When it comes to competing with Facebook, Google and everyone else, Clarkson believes that Oath’s legacy businesses and brand recognition with consumers will give it a huge advantage once it has finished creating its unified systems, which the firm couldn’t start work on until the merger completed on 13 June. However, the work of breaking down the various data siloes is going well, according to Clarkson, and the company is already looking at 2018 as a point when Oath will be able to offer advanced tools with consolidated data and cross-product targeting to advertisers.

“If we can identify a consumer with multiple breadth of touchpoints, data touchpoints that nobody else has access to, we can then help a client to sculpt how a story looks across all of the multiple touchpoints in our portfolio. We might see someone who’s got email, homepage, Tumblr, and they also read HuffPost on their Facebook feed.

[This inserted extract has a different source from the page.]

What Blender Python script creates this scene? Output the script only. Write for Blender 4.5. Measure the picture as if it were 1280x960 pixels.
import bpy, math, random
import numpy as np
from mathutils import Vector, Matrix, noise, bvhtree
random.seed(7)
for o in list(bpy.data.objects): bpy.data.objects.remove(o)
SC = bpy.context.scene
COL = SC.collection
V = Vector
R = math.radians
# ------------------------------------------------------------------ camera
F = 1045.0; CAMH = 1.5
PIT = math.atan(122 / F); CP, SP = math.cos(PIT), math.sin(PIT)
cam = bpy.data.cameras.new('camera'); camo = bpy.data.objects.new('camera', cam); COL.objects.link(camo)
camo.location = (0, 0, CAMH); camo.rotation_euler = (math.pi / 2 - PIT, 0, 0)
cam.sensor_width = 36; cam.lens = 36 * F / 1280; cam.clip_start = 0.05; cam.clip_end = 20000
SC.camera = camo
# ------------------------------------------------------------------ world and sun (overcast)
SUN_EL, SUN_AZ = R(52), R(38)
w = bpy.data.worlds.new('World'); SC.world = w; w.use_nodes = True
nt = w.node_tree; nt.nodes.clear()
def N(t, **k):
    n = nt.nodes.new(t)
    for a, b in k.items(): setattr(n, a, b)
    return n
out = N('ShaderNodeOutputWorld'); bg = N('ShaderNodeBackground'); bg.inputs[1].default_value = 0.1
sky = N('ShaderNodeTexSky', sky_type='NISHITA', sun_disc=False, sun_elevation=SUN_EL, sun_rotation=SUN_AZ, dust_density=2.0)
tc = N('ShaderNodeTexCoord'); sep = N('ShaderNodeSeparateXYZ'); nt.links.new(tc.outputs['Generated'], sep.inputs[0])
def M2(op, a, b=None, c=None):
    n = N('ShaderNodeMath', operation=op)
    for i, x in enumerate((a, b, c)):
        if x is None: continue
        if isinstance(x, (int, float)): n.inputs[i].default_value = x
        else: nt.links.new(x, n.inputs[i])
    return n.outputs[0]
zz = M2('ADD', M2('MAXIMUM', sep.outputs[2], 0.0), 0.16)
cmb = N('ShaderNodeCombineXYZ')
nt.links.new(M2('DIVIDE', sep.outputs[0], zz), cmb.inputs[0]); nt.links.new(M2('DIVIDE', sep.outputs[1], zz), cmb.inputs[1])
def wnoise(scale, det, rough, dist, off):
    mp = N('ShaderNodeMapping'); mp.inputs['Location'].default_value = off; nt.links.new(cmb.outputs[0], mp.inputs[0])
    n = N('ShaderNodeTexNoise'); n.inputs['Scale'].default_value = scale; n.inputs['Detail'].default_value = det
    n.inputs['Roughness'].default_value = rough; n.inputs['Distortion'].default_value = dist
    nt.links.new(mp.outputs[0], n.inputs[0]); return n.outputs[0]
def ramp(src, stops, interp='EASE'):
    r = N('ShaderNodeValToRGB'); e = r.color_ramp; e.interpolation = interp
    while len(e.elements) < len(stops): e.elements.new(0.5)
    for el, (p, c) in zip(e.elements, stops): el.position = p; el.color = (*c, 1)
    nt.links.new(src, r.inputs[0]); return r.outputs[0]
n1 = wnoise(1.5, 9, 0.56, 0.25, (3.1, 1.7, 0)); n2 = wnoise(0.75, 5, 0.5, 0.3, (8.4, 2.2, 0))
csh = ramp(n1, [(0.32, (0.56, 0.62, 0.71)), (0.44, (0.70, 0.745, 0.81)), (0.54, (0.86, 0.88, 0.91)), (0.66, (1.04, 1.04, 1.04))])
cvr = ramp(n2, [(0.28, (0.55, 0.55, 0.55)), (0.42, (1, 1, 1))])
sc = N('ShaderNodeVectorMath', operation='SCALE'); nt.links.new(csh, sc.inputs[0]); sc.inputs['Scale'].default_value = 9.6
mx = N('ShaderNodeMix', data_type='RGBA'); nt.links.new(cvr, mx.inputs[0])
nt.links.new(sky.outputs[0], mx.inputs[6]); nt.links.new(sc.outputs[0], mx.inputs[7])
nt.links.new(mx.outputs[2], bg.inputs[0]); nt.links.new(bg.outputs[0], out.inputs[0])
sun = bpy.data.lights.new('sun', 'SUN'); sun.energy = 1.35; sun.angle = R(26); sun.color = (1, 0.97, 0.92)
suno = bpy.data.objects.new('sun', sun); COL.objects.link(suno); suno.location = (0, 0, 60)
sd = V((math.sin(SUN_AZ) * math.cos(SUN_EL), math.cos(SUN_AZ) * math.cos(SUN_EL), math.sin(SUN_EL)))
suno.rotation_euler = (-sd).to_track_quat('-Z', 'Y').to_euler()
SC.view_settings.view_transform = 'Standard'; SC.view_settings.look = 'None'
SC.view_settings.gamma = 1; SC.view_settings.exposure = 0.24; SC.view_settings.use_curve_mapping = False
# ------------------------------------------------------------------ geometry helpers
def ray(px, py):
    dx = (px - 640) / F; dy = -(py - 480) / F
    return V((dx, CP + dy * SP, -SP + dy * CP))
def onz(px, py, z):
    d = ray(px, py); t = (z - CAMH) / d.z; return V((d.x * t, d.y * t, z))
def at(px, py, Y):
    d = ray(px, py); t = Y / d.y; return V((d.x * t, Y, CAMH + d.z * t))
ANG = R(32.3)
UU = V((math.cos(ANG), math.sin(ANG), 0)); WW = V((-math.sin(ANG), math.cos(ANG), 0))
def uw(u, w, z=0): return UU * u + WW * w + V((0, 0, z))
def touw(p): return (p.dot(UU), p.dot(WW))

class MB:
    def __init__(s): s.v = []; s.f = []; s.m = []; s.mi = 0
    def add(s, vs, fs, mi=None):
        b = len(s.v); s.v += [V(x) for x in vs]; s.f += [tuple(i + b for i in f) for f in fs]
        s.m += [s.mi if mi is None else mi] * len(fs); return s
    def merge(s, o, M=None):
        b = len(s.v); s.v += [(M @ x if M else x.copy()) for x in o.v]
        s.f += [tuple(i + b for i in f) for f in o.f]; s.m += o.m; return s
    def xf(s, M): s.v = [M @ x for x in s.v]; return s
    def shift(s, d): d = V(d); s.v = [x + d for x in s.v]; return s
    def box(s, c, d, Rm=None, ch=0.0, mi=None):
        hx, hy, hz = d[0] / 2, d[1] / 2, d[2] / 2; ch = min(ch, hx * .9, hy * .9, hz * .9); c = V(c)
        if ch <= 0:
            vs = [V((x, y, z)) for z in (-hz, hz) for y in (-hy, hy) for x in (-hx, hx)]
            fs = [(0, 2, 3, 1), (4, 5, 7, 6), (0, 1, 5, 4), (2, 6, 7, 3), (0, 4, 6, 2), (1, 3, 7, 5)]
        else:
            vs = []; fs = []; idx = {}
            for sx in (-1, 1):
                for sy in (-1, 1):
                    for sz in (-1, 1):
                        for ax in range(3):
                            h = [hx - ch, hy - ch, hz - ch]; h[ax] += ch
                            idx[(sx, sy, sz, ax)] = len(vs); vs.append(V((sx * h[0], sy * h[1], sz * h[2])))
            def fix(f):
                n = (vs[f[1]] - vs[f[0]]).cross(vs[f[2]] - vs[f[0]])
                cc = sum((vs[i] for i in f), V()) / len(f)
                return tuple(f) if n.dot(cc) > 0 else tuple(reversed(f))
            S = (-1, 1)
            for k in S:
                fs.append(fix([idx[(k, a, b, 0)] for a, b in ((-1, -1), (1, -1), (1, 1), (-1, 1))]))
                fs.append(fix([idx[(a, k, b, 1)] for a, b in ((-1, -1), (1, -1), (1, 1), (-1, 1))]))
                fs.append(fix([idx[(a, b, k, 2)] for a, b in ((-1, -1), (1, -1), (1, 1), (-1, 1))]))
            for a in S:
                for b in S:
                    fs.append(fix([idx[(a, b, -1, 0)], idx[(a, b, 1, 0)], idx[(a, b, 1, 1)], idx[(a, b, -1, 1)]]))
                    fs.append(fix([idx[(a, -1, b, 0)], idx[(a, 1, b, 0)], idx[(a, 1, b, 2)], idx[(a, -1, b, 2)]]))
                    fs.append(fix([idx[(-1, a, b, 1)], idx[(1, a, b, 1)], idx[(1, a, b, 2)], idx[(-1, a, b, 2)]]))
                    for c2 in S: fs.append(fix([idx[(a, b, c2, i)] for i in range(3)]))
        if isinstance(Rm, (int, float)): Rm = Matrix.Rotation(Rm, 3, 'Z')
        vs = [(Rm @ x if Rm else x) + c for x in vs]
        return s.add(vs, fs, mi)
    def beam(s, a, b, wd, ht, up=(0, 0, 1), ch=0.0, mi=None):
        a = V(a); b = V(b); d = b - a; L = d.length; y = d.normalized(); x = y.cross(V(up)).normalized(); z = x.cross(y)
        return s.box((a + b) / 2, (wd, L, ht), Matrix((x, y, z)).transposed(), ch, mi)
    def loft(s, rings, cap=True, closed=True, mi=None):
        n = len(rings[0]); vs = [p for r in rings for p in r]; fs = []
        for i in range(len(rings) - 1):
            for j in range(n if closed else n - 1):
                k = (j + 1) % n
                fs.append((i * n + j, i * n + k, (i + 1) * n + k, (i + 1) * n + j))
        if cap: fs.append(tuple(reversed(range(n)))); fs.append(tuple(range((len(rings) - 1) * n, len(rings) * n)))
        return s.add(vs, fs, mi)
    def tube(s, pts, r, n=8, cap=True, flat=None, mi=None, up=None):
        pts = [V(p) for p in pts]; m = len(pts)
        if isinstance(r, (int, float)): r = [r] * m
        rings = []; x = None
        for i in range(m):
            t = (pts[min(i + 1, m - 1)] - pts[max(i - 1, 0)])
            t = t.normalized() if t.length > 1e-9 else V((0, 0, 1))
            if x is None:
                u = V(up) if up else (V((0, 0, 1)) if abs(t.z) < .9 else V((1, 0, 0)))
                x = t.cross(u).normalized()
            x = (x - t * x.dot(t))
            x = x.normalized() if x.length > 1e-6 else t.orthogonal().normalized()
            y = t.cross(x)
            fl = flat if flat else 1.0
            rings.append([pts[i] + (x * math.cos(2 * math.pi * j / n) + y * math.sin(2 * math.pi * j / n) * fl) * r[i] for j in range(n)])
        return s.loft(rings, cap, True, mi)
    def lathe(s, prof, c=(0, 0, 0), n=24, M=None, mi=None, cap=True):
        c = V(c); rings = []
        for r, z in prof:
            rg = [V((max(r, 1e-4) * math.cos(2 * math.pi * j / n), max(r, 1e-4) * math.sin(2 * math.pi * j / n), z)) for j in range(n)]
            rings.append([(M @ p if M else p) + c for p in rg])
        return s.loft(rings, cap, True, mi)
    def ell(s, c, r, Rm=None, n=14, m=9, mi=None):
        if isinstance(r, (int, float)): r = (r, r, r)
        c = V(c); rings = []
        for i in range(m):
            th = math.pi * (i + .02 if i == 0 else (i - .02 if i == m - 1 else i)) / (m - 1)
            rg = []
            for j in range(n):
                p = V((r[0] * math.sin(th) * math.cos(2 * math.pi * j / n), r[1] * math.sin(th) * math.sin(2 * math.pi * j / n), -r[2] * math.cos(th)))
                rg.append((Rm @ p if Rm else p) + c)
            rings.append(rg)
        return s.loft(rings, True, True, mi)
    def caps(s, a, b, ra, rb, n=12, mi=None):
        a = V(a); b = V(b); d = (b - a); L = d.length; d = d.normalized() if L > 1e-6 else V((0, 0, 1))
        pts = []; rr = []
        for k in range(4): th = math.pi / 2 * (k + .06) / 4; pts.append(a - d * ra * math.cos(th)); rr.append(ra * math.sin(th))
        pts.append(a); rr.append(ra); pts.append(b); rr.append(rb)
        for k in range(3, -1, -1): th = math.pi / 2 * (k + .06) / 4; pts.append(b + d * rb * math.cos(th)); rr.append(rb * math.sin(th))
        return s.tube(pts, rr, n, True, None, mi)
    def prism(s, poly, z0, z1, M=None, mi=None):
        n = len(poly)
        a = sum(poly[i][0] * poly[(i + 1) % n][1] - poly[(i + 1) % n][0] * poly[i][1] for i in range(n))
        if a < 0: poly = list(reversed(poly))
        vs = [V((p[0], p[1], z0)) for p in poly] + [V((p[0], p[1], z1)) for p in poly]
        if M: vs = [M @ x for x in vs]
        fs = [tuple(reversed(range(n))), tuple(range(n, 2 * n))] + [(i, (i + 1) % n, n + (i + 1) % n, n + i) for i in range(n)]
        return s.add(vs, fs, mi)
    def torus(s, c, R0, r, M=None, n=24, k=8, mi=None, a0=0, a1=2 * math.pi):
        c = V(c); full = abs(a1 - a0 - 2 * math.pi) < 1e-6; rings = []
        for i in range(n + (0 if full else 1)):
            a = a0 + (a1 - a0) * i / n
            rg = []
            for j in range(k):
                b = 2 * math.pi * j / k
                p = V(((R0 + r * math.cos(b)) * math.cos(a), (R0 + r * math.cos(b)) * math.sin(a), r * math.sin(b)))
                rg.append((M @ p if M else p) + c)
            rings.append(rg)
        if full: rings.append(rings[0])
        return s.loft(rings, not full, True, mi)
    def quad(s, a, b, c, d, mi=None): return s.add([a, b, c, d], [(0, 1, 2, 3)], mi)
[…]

That’s a really interesting proposition because you can start timing when people see stuff, you can do sequential messaging on video, that’s where the unique identifier, being able to track a single consumer, becomes a really interesting prospect.”

Clarkson also believes that Oath’s brand legacies will be an advantage when it comes to the encroaching threat of GDPR, and that the consumer trust in AOL, Yahoo and Verizon, while shaken by the record-breaking data breaches that came to light over the summer, will be restored when faced with the alternative of a fragmented adtech ecosystem they are unfamiliar with.

“If everyone in our industry isn’t obsessing with GDPR, then I think they’re probably missing a trick. If you are a business which enjoys some kind of exchange with a consumer, a meaningful exchange, there is a very clear value exchange between a product or service offered, and the rights to sell advertising. There is a risk, if you are putting all your eggs in the basket of a business that sits in the middle there, operating an ephemeral role between layers, that’s going be a really tricky place for those businesses to get through.

“Aside from potentially making advertising better targeted, there is no consumer exchange there, there is no value exchange, and once you start asking consumers, as we did years ago with cookie permissions, ‘Hey this company is using and managing your data in order to sell targeted advertising, do you want that to continue’, I don’t think consumers are going to want that.

“As always, consumers will revert to what they know, they’ll revert to their trusted brands, they understand that Yahoo and AOL and Microsoft and Facebook and Google and Twitter use their data for advertising, but there’s an amazing value exchange there because we provide brilliant services that those people want and need.”

Overall, 2018 promises to be an interesting year for what Clarkson describes as “a business that creates not just platforms for people to use, but also the content”, and if Oath can successfully unite the adtech behind its family of brands, it could prove to be the third major power in digital marketing.